Check, and not mates: Magnus Carlsen's cheat charge rocks the chess world

Magnus Carlsen: "I believe that [Hans] Niemann has cheated more, and more recently, than he has publicly admitted." JOEL SAGET/AFP via Getty Images

On Monday night, world chess champion Magnus Carlsen broke his silence about his recent resignation after one move against American Hans Niemann, with this unambiguous allegation: Niemann had cheated. He also said that cheating posed an existential threat to the sport.

"I believe that [Hans] Niemann has cheated more, and more recently, than he has publicly admitted," Carlsen said in his statement. The statement came days after their match at the online Champions Chess Cup tournament ended abruptly; Carlsen played one move, resigned, and turned off his camera.

This followed a similarly controversial meeting at the Sinquefield Cup earlier this month, which Niemann (19) won. Carlsen then withdrew from the tournament, an unprecedented move that rocked the relatively staid chess world.

What caused Carlsen's resignation at the Champions Chess Cup?

After resigning, Carlsen issued a statement saying Niemann's over-the-board progress was unusual and that the American had outplayed him with black pieces in a way that only a handful of players do. He said he'd even considered withdrawing from the Sinquefield Cup when Niemann was invited at the last minute.

What does Niemann say?

Niemann's rise in the last 18 months has been meteoric, his Elo rating shot up from 2484 in January 2021 to his current rating of 2688. He recently admitted that he had cheated in matches on Chess.com at the ages of 12 and 16, but denied accusations of cheating against Carlsen in the Sinquefield Cup.

He also offered to play naked to prove that there was no outside interference through any device attached to his body.

Chess.com issued a statement on September 9, saying they had suspended Niemann's account on their platform. They also stated they have provided the American with evidence to prove that his cheating on the platform was more in number and more serious than he had admitted it to be.

American GM Hikaru Nakamura added to the swirling debate when he said, on his YouTube channel, that Niemann was not able to participate for over six months in any prize money tournaments on Chess.com, which was unusual.

How did Niemann "cheat"?

Well, there is no evidence to prove that Niemann did indeed cheat over the board against Carlsen. Carlsen's statement only points to circumstantial evidence such as Niemann's body language, concentration levels, and his shock at being outplayed by a young player playing with black pieces.

However, in a Twitch live stream, Canadian grandmasters Eric Hansen and Aman Hambleton accused Niemann of manipulating "anal beads" to send him signals about his moves.

Anal beads?

Yes, anal beads. The accusation is that Niemann could have inserted a sex toy and - possibly from an assistant - received vibrations via remote control, according to German publication Bild.

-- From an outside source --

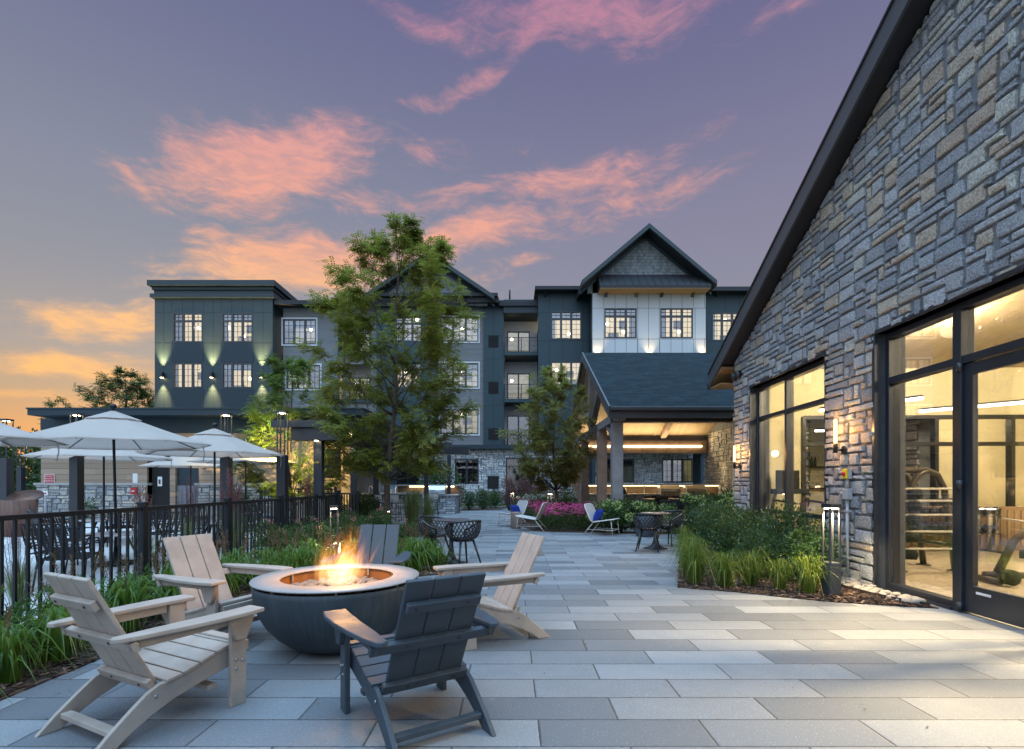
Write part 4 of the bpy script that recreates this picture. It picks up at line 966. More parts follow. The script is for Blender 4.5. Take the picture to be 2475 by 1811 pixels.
# facade up/down lights on the left block
def updown(u, v, Y, lab):
    x, z = px(u, Y), pz(v, Y)
    o = thing('wall_sconce', lab, 'wall lamp', (x, Y - .06, z), 0, 'up-down lamps on the teal block')
    MB().box((-.09, -.22, -.18), (.09, .03, .18)).build('body', 'darkfr', o, .01)
    MB().box((-.06, -.19, -.19), (.06, 0, -.181)).build('lens', 'bulb', o); 
    lamp('sconce_beam', 'SPOT', (x, Y - .24, z + .22), 4200, (1, .66, .28), .04, (x, Y - .02, z + 4), 54, 1.)
    lamp('sconce_beam', 'SPOT', (x, Y - .24, z - .22), 2400, (1, .66, .28), .04, (x, Y - .02, z - 4), 54, 1.)
updown(360, 828, 34.2, 'up-down wall lamp nearest the left edge of the teal block'); updown(469, 828, 34.2, 'up-down wall lamp between the two window columns of the teal block'); updown(578, 828, 34.2, 'up-down wall lamp near the right corner of the teal block by the tree')
# white pier lit inside the tree
# ================================================================== POOL HOUSE
ph = thing('pool_house', 'low pool house with a wide dark flat roof, tan lap siding and a stone base', 'building', (0, 19, 0))
X0, X1 = px(90, 19), -8.0
DR = (-13.4, -11.55, 0, 2.75)
mb = MB(); wall_cells(mb, X0, X1, 1.36, 3.2, [DR], 0, .25); mb.build('wall', 'tansiding', ph)
mb = MB(); wall_cells(mb, X0 - .10, X1, 0, 1.28, [DR], -.06, .25); mb.build('base_wall', 'mortar', ph)
for q0, q1 in ((X0 - .1, DR[0]), (DR[1], X1)):
    st = stone_field(q0, q1, 0, 1.28, .15, .10, 41, (), None, False, 3, .04, .008)
    turned(st, lambda a, o, z: (a, -.06 + o, z)).build('stone_base', 'stone2', ph)
mb = MB(); mb.box((X0 - .16, -.14, 1.28), (DR[0] + .05, .2, 1.37)); mb.box((DR[1] - .1, -.14, 1.28), (X1, .2, 1.37)); mb.build('ledge', 'cast', ph, .01)
mb = MB(); mb.box((X0, -.02, 3.2), (-5.6, .3, 3.75)); mb.box((X0, .25, 0), (-5.6, 6, 3.75)); mb.build('frieze', 'tealdk', ph)
mb = MB(); mb.box((px(60, 18), -1.0, 3.74), (-5.2, 7, 3.95)); mb.box((px(60, 18) - .03, -1.03, 3.95), (-5.17, 7, 4.0)); mb.build('roof', 'tealdk', ph)
mb = MB(); mb.box((DR[0] - .35, -.09, 0), (DR[0], .2, 3.19)); mb.box((-12.62, .0, 0), (-12.42, .2, 2.75)); mb.build('pilaster', 'tansiding', ph)
d = MB().box((-13.36, .12, .02), (-12.64, .18, 2.7)).build('door', 'darkroom', ph)
MB().box((-13.14, .10, 1.25), (-12.98, .118, 1.6)).build('door_sign', 'paper', d)
MB().box((-13.10, .09, 1.33), (-13.03, .099, 1.5)).build('sign_figure', 'darkfr', d)
MB().box((-12.41, .1, 1.3), (-11.56, .2, 2.7)).build('screen_panel', 'tealdk', ph)
mb = MB().box((-12.41, .08, 0), (-11.56, .2, 1.28)).build('screen_base', 'mortar', ph)
mb = MB(); wall_cells(mb, -8.0, -5.6, 0, 3.2, [(-6.95, -6.2, 1.55, 2.6)], -.3, .25); mb.build('board_wall', 'vertwood', ph)
mb = MB().box((-6.95, -.28, 1.55), (-6.2, -.2, 2.6)); mb.build('screen', pm('dark_screen', (.008, .008, .010), .12), ph)
mb = MB(); mb.box((-7.03, -.33, 1.47), (-6.12, -.29, 1.55)); mb.box((-7.03, -.33, 2.6), (-6.12, -.29, 2.68)); mb.box((-7.03, -.33, 1.55), (-6.95, -.29, 2.6)); mb.box((-6.2, -.33, 1.55), (-6.12, -.29, 2.6)); mb.build('screen_trim', 'vertwood', ph)
# signs and fittings on the pool house
sg = thing('safety_sign', 'red and white emergency shutoff switch sign on the tan siding', 'sign', (px(105, 18.9), 18.97, pz(1056, 19)))
MB().box((-.19, 0, -.17), (.19, .012, .17)).build('border', 'paper', sg); MB().box((-.175, -.004, -.155), (.175, 0, .155)).build('board', 'red', sg)
for i, (s_, sz) in enumerate((('EMERGENCY', .062), ('SHUTOFF', .078), ('SWITCH', .092))):
    c = bpy.data.curves.new('sign_text', 'FONT'); c.body = s_; c.size = sz; c.align_x = 'CENTER'; c.extrude = .001
    tmp = bpy.data.objects.new('tmp', c); COL.objects.link(tmp); bpy.context.view_layer.update(); me = bpy.data.meshes.new_from_object(tmp); bpy.data.objects.remove(tmp)
    o = bpy.data.objects.new('sign_text', me); COL.objects.link(o); o.parent = sg; o.location = (0, -.007, .075 - i * .095); o.rotation_euler = (R(90), 0, 0); me.materials.clear(); me.materials.append(M['paper'])
nt_ = tag(MB().box((-.16, 0, -.21), (.16, .01, .21)).build('notice', 'paper', None, loc=(px(299, 18.9), 18.97, pz(1057, 19))), 'white paper notice on the siding beside the dark door', 'notice')
al = thing('alarm_box', 'small red alarm box on the stone base beside the door', 'alarm', (px(294.5, 18.8), 18.86, pz(1083, 19)))
MB().box((-.11, -.08, -.12), (.11, 0, .12)).build('box', 'red', al, .015); MB().box((-.05, -.09, -.02), (.05, -.081, .02)).build('plate', 'paper', al)
pk = thing('stake_sign', 'small white stake sign with a red arrow in front of the stone base', 'sign', (px(99, 18.3), 18.3, 0))
MB().box((-.025, 0, 0), (.025, .02, 1.0)).build('stake', 'conduit', pk); MB().box((-.11, -.012, .93), (.11, -.002, 1.08)).build('board', 'paper', pk); MB().prism([(-.05, .98), (.03, .98), (.03, .95), (.07, 1.0), (.03, 1.05), (.03, 1.02), (-.05, 1.02)], -.016, -.0125, 'y').build('arrow', 'red', pk, fix=True)
wl = thing('wall_lamp', 'round wall lamp glowing above the ledge right of the dark door', 'wall lamp', (px(451, 18.8), 18.9, pz(1030, 19)))
MB().sphere((0, -.1, 0), .10, 12, 8, (1, 1, 1)).build('shade', 'darkfr', wl); MB().lathe([(.05, 0), (.05, .08)], 12, (0, -.1, .08)).build('lens', 'bulb', wl)
lamp('wall_lamp_light', 'POINT', (px(451, 18.8), 18.6, pz(1030, 19) + .2), 10, (1, .70, .34), .05)
# ================================================================== PAVILION
pv = thing('pavilion', 'open timber pavilion with a slate blue shingled gable roof beside the clubhouse', 'pavilion', (2.93, 14.4, 0))
PX = 0.; L = 6.2
Yr, Zr = 4.5, 6.15; Ye, Ze = -.75, 3.38; Yb = 9.75
kf = (Zr - Ze) / (Yr - Ye)
mb = MB(); t = .16
mb.prism([(Ye, Ze), (Yr, Zr), (Yb, Ze), (Yb, Ze - t), (Yr, Zr - t), (Ye, Ze - t)], -.32, L, 'x'); mb.build('roof', 'shingle', pv, fix=True)
mb = MB()
for s0, s1 in ((Ye, Yr), (Yb, Yr)):
    mb.prism([(s0, Ze + .02), (s1, Zr + .02), (s1, Zr - .30), (s0, Ze - .30)], -.37, -.325, 'x')
mb.build('rake_fascia', 'fascia', pv, fix=True)
MB().box((-.36, Ye - .04, Ze - .30), (L, Ye, Ze + .0)).build('eave_fascia', 'darkfr', pv); MB().box((-.36, Yb, Ze - .3), (L, Yb + .04, Ze)).build('eave_fascia', 'darkfr', pv)
mb = MB(); mb.box((-.34, Ye - .14, Ze - .12), (L, Ye - .045, Ze - .01)); mb.build('gutter', 'darkfr', pv, .02)
mb = MB()
mb.prism([(Ye + .05, Ze - t - .02), (Yr, Zr - t - .02), (Yb - .05, Ze - t - .02), (Yb - .05, Ze - t - .05), (Yr, Zr - t - .06), (Ye + .05, Ze - t - .05)], -.3, L, 'x'); mb.build('ceiling', 'ceilwood', pv, fix=True)
PB = (0, 2.4, 6.4, 9.1)
for i, y in enumerate(PB):
    MB().box((-.15, y - .15, 0), (.15, y + .15, 3.05 if i in (0, 3) else 3.05)).build('post', 'timberg' if i == 0 else 'timber', pv, .012)
MB().box((-.15, -.16, 3.052), (L, .16, 3.32)).build('beam', 'darkfr', pv, .01)
MB().box((-.15, 8.94, 2.72), (L - .3, 9.26, 3.30)).build('beam', 'timber', pv, .01)
MB().box((.16, 8.86, 3.00), (5.65, 8.93, 3.07)).build('led_strip', 'led', pv)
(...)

Niemann, however, has defended himself against these allegations, saying that he has never cheated over the board.

What next for the sport?

This is the big question that lies ahead for FIDE, chess' governing body. An allegation of cheating, coming from the reigning world champion and arguably the greatest to play the sport, cannot be brushed under the carpet.

Chess.com publicising their evidence to support the fact that Niemann had been cheating more recently than he's willing to admit could be a potential first step towards a solution.